Because you’ve never really let anyone in, there is a chance that no one knows you enough to know how to pick you up.

No matter the circumstance, without asking how you are or if you need help, they say: “I know you. You are strong. You will be fine. You will figure it out.”

And all the emotions: pain and unhappiness and insecurity that you keep pushing at the back of your mind are waiting to be felt. You are not free.

To be free, you must be honest with yourself. Yes, that woman hurt your feelings. No, your sense of humour is not advanced enough for you to be okay with the jokes people make about your size. No, you are not emotionless. You want to be taken care of for a change.

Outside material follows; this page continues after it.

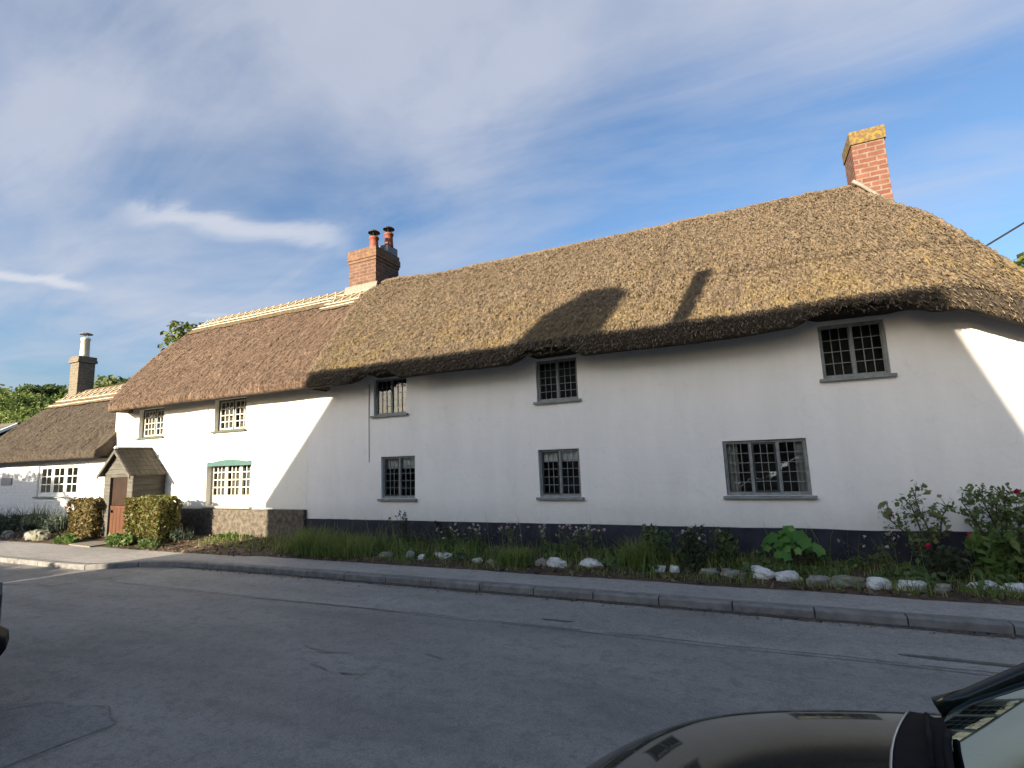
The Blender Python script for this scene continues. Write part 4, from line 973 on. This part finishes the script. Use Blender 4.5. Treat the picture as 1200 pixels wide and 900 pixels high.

You are not invincible to weariness. Your energy and time is limited. So you must take time to regroup. It’s okay to make selfish choices once in a while. To choose yourself above everyone else. To not always be available to put out one fire after another.

There is a chance that you have come to believe that you and only you are your own hero. That no one measures up to your intelligence. That no one can advise you or provide a workable solution to your problems. If this is indeed true of the people in your life, then it’s time to expand your circle. Confront your pride.

When you are ‘strong,’ you are prone to self-condemnation. You beat yourself up for mistakes and errors in judgment and for not being in control. You are hard on yourself. You are hard. But know that you can be strong without being hard. And know that it is impossible to always be in control.

The price of being ‘the strong one’ is loneliness because you don’t allow yourself to be vulnerable with your feelings. It’s being misunderstood because you bottle up your feelings. It’s being a doormat and a punching bag because people don’t stop to think that you’re just as prone to anger, hurt and pain as everyone else. And that’s no way to live.